Mark L. Baer-US PRESSWIRE

What If?: An Optimistic Take on Travis Hafner


In early April 2011 the Cleveland Indians introduced a new marketing campaign that spoke directly to their public goal of “creating memories, connecting generations, and celebrating families.” The most popular visible result from the campaign was the simple statement that became the slogan of last season: “What if?”

The 2011 Indians got off to a quick 18-8 start in April and in doing so began to recapture the imaginations of an apathetic fan base. They won 30 of their first 45 games and spent more than half the season in first place; they were on top in the AL Central as late as July 20th. “What if” it was to be a magical season did not seem like a rhetorical question.

One of the driving forces behind the Tribe’s early 2011 surge was designated hitter Travis Hafner. In 94 games he hit .280/.361/.449 (.811 OPS) with 13 home runs and 57 RBI—a performance that was nearly identical to what his did in 2010, when he hit .278/.374/.449 (.824 OPS) with 13 homers and 50 RBI in 108 games.

But the fans’ opinions of Travis Hafner were much higher in 2011 than in 2010, which is best explained by looking at the all-important memory-making attribute: clutch. In 2010 he posted a rather dismal .202/.353/.337 line (.609 OPS) with runners in scoring position, hitting just three homers and racking up 36 RBI in 133 opportunities. But it was a different story in 2011. Hafner delivered one of the best clutch performances in the major leagues last year, finishing behind only Mike Napoli (1.230), Miguel Cabrera (1.191), and Joey Votto (1.182) with a RISP OPS  of 1.152 (.383/.485/.667 triple-slash) with six homers and 46 RBI in just 99 plate appearances.

Although it’s early in the 2012 season and there isn’t a significant body of statistics to make positive or negative judgments about any player, it’s not too soon for someone to make an impression.

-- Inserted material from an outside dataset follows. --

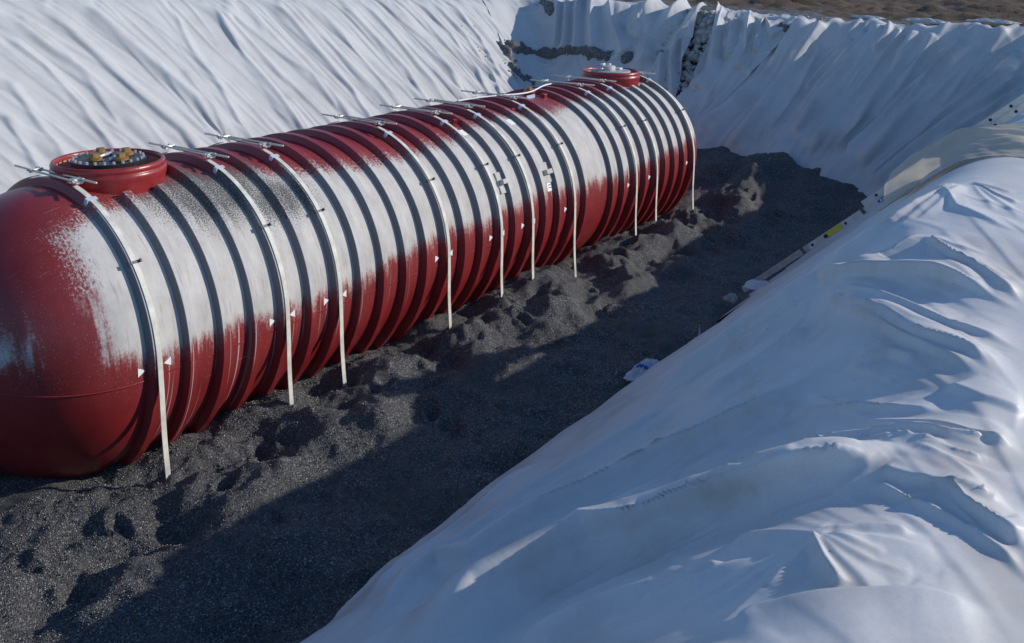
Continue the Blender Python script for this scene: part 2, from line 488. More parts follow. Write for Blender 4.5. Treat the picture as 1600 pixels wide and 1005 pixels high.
def tank_mat():
    m, nt, b, out = mat('red_gelcoat_dusty')
    sx = attr(nt, 'sx'); sp = attr(nt, 'sp'); du = attr(nt, 'dust'); gr = attr(nt, 'grit'); dr = attr(nt, 'drip'); uf = attr(nt, 'upf')
    def vec(kx, kp):
        c = nd(nt, 'ShaderNodeCombineXYZ')
        nt.links.new(math_(nt, 'MULTIPLY', sx, kx), c.inputs[0]); nt.links.new(math_(nt, 'MULTIPLY', sp, kp), c.inputs[1])
        return c.outputs[0]
    st = noise(nt, vec(9, 1.1), 1.0, 6, 0.62)
    st2 = noise(nt, vec(34, 2.6), 1.0, 4, 0.6)
    fi = noise(nt, vec(48, 26), 1.0, 5, 0.72)
    mid = noise(nt, vec(3.0, 1.6), 1.0, 4, 0.6)
    v = math_(nt, 'ADD', du, math_(nt, 'MULTIPLY', math_(nt, 'SUBTRACT', st, 0.5), math_(nt, 'SUBTRACT', 0.75, math_(nt, 'MULTIPLY', uf, 0.45))))
    v = math_(nt, 'ADD', v, math_(nt, 'MULTIPLY', math_(nt, 'SUBTRACT', st2, 0.5), 0.42))
    v = math_(nt, 'ADD', v, math_(nt, 'MULTIPLY', math_(nt, 'SUBTRACT', fi, 0.5), math_(nt, 'ADD', 0.5, math_(nt, 'MULTIPLY', uf, 1.0))))
    mask = smooth_(nt, v, -0.10, 0.24)
    mask = math_(nt, 'MULTIPLY', mask, math_(nt, 'ADD', 0.90, math_(nt, 'MULTIPLY', mid, 0.14)), clamp=True)
    # thin specks of dust out on the red
    mask = math_(nt, 'MULTIPLY', mask, math_(nt, 'SUBTRACT', 1.0, math_(nt, 'MULTIPLY', smooth_(nt, st2, 0.54, 0.70), 0.30)))
    scr = math_(nt, 'MULTIPLY', smooth_(nt, noise(nt, vec(2.0, 60), 1.0, 2, 0.5), 0.70, 0.74), smooth_(nt, mid, 0.5, 0.62))
    mask = math_(nt, 'MAXIMUM', mask, math_(nt, 'MULTIPLY', scr, 0.35))
    spk = math_(nt, 'MULTIPLY', smooth_(nt, noise(nt, vec(75, 48), 1.0, 3, 0.6), 0.63, 0.72), smooth_(nt, du, -0.75, -0.05))
    mask = math_(nt, 'MAXIMUM', mask, math_(nt, 'MULTIPLY', spk, 0.75))
    # thin dry film
    film = math_(nt, 'MULTIPLY', smooth_(nt, du, -0.9, 0.05), math_(nt, 'MULTIPLY', st, 0.15))
    # run marks
    run = math_(nt, 'MULTIPLY', smooth_(nt, noise(nt, vec(30, 0.25), 1.0, 3, 0.5), 0.60, 0.64), dr)
    mask = math_(nt, 'MAXIMUM', mask, math_(nt, 'MULTIPLY', run, 0.7))
    red = ramp(nt, noise(nt, vec(2.2, 2.2), 1.0, 5), [(0.3, (0.175, 0.012, 0.015)), (0.7, (0.245, 0.019, 0.021))])
    red = mix(nt, film, red, (0.45, 0.25, 0.22))
    cream = ramp(nt, noise(nt, vec(5, 2.5), 1.0, 6, 0.65), [(0.28, (0.41, 0.395, 0.365)), (0.72, (0.585, 0.57, 0.54))])
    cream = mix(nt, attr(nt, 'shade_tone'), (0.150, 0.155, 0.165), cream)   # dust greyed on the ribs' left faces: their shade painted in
    c = mix(nt, mask, red, cream)
    gn = noise(nt, vec(46, 46), 1.0, 4, 0.7)
    gn = noise(nt, vec(62, 62), 1.0, 3, 0.8)
    gm = smooth_(nt, math_(nt, 'ADD', math_(nt, 'ADD', gr, math_(nt, 'MULTIPLY', math_(nt, 'SUBTRACT', gn, 0.5), 5.5)),
                 math_(nt, 'MULTIPLY', math_(nt, 'SUBTRACT', st, 0.5), 1.2)), 0.55, 0.85)
    c = mix(nt, gm, c, ramp(nt, noise(nt, vec(90, 90), 1.0, 2), [(0.35, (0.03, 0.03, 0.03)), (0.65, (0.15, 0.15, 0.14))]))
    nt.links.new(c, b.inputs['Base Color'])
    anym = math_(nt, 'MAXIMUM', mask, gm)
    rg = math_(nt, 'ADD', 0.34, math_(nt, 'MULTIPLY', anym, 0.5))
    rg = math_(nt, 'ADD', rg, math_(nt, 'MULTIPLY', film, 0.5), clamp=True)
    nt.links.new(rg, b.inputs['Roughness'])
    b.inputs['Specular IOR Level'].default_value = 0.4
    h = math_(nt, 'ADD', math_(nt, 'MULTIPLY', mask, 0.4), math_(nt, 'MULTIPLY', gm, math_(nt, 'MULTIPLY', gn, 2.0)))
    h = math_(nt, 'ADD', h, math_(nt, 'MULTIPLY', noise(nt, vec(6, 6), 1.0, 3), 0.7))
    bump(nt, b, h, 0.35, 0.01)
    return m
M['tank'] = tank_mat()
M['red'] = simple('red_gelcoat', (0.23, 0.018, 0.022), 0.36, 0, 0.15, 6)
M['galv'] = simple('galvanised_steel', (0.62, 0.61, 0.56), 0.35, 0.75, 0.15, 30)
M['rod'] = simple('zinc_threaded_rod', (0.66, 0.62, 0.50), 0.35, 0.6, 0.2, 60)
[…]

And so far in the 2012 season Travis Hafner is once again swatting the ball around and out of the ballpark. Watching the ball fly off Hafner’s bat conjures up memories of the old Pronk and makes me wonder: “What if…”

What if Travis Hafner can stay healthy?

Travis Hafner’s injury woes began when he experienced shoulder soreness in spring training of 2008. Over the next three seasons he missed 143 games due to shoulder problems. In 2011 he finally made it through the season without missing any time due to shoulder fatigue or soreness, but he still hit the disabled list twice (oblique injury and strained foot) which caused him to miss 43 games.

Hafner has shown that he is still a very good hitter. Even without the tremendous power with which he used to assail opposing pitchers he has posted an OPS above .800 in each of the last three season. Assuming the should injury is truly in the rear view mirror, what if Travis Hafner can stay healthy and avoid the disabled list for an entire season?

What if the power returns?

On April 11th Hafner hit a 418-foot home run off White Sox lefty John Danks that landed in the old Pronkville section. On April 15th he hit a mammoth 481-foot homer in Kansas City off Royals right hander Luis Mendoza which landed in a right field restaurant. According to ESPN’s Home Run Tracker, only five players have hit longer home runs than Travis Hafner’s 481 foot blast in the last four years: Adam Dunn (504 feet in 2008), Wladimir Balentin (495 feet in 2009), Josh Hamilton (495 feet in 2010), Prince Fielder (486 feet in 2011) and Juan Francisco (482 feet in 2011).

It is extremely unlikely that Travis Hafner will go all Lance Berkman and truly rediscover his home run stroke, but it is not out of the realm of possibility.

What if Travis Hafner can hit left-handed pitchers again?

At one time in his career Travis Hafner was able to hit left handed pitching. As the years have gone on Hafner has struck out more, walked less, and lost the ability to generate extra-base hits against southpaws. In his prime he routinely OPSed over .800 versus same-handed pitchers (including an insane 1.100 OPS in 2006), but he’s seemingly lost that ability. His OPSes against lefties from 2008 to 2011: .602, .696, .706, and .638.

Hafner’s strikeout/walk ratio against southpaws has taken a dramatic turn for the worse. From 2005-07 Hafner had a 1.47 K/BB ratio against left-handers. That mark more than doubled to 3.41 from 2008-11, and his power has numbers have declined as well. Reversing that trend would be a big boon to a team with a lefty-heavy lineup.

What If?

What type of numbers could Travis Hafner put up in 2012 if he were to stay healthy, rediscover his power stroke, and is able to be productive against left-handed pitching? Whenever a team makes a surprise run at a division title or wild card there are always a few good stories and at least one big surprise player. In 2012, I ask: What if that man is Travis Hafner?